Fig. 1 Death in Passchendaele exactly as my grandfather described it
Had the public seen, and seen repeatedly, what death looked like between 1914 and 1918 perhaps the public outcry would have brought it to an early end. Or not.
The dead then are the cartridge empties of today.
Beyond comprehending the opportunities of open learning and the theory behind the processes that occur we as ‘educators’ still need to deliver content, to create an event, put on a show, get attention, set the tone for a programme of work. Martin Weller thinks that being media savvy is to add some downloaded graphics or snapshots to a slide, actually, the art and skill of communication as anyone in advertising will tell you is far more able to leave an impression. Making a bar of soap interesting is a challenge, making war interesting should be easy so long as you stick to what attracts interest: fighting and death. Three decades listening to my grandfather and I can only now take on board what it must have been like to be stuck, repeatedly, in a confined space, in harms way, with a buddy or two at your side, horribly wounded and slowly dying.

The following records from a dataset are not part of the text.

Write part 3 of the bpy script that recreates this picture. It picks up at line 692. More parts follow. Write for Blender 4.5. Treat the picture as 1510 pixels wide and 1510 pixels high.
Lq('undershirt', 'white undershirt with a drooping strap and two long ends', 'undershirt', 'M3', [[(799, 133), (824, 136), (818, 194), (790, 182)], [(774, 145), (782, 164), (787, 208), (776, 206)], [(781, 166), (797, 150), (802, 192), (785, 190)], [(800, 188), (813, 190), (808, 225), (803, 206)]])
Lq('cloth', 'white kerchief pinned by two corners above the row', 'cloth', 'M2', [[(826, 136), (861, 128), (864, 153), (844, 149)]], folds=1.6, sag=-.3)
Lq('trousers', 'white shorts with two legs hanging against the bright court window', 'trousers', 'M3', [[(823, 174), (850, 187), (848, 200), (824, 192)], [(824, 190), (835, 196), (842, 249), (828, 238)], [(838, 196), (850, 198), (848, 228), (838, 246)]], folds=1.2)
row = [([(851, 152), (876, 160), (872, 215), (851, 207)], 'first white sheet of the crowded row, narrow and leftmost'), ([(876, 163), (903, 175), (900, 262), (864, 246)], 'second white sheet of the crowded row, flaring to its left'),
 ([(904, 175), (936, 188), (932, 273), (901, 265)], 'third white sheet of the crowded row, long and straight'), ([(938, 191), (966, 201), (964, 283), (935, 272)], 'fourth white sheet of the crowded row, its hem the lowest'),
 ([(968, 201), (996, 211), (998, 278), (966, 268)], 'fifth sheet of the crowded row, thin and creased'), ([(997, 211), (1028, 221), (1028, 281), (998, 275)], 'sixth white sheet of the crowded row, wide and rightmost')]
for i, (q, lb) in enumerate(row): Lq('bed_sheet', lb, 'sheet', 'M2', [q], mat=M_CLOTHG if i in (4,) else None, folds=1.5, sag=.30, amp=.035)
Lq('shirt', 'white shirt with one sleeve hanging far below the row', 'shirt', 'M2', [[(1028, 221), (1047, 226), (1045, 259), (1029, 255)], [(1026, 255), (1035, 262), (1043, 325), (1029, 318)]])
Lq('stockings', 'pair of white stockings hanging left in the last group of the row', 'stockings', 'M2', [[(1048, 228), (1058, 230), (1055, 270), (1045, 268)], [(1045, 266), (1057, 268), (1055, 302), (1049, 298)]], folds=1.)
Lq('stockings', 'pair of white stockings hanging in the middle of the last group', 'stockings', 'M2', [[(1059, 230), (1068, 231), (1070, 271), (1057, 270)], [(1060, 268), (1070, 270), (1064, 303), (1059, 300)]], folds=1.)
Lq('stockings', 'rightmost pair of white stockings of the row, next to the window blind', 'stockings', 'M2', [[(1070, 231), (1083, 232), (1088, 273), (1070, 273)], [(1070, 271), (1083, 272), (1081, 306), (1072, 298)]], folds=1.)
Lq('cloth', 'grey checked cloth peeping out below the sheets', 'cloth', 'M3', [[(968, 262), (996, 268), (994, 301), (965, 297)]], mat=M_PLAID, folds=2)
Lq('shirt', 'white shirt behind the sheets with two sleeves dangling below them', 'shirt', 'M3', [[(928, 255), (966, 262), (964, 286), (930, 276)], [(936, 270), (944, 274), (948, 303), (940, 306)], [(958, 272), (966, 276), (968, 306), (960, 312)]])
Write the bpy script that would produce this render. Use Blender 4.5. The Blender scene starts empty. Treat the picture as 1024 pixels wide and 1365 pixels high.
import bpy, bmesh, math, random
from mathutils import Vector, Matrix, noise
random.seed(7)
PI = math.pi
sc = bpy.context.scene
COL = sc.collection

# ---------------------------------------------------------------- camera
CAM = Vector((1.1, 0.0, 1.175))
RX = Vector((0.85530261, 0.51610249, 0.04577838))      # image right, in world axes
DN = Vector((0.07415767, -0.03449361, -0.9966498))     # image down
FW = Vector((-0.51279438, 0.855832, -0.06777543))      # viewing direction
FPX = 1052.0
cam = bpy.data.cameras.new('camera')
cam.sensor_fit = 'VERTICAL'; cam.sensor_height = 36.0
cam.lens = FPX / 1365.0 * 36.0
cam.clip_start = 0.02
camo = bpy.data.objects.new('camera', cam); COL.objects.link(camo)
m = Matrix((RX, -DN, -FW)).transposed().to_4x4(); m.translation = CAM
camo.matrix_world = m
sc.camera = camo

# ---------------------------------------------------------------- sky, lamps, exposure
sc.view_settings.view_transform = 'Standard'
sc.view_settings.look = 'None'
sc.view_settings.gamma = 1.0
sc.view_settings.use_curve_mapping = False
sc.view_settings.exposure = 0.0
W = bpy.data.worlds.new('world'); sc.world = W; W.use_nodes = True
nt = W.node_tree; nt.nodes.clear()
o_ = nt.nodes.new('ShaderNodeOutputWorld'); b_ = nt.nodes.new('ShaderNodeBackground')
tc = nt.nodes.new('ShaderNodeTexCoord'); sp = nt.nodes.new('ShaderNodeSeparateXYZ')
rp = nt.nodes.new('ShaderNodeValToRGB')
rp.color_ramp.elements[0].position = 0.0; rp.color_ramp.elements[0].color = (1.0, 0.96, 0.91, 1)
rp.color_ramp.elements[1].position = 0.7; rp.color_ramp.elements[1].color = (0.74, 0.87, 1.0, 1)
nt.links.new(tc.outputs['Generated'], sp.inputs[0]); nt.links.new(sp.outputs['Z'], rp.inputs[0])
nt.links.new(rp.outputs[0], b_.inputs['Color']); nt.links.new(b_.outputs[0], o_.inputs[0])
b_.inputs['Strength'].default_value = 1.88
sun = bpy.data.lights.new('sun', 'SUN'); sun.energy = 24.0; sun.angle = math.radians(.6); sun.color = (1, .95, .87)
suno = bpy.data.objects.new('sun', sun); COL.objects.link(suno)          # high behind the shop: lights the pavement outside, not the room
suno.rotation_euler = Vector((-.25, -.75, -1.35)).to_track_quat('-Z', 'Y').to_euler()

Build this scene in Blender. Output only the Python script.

Fig. 2. Marking the spot where my grandfather buried Dick Piper and Henry Gartenfeld
75 years after these events my grandfather returned to the very spot where this occurred and he broke down to think how they died, and why they died and the lives they never had but deserved, let along the wife and kids one left behind. He never recovered from that trip and died himself a few months later – it was as if death had touched him to the soul and after 97 years he could put it off no longer.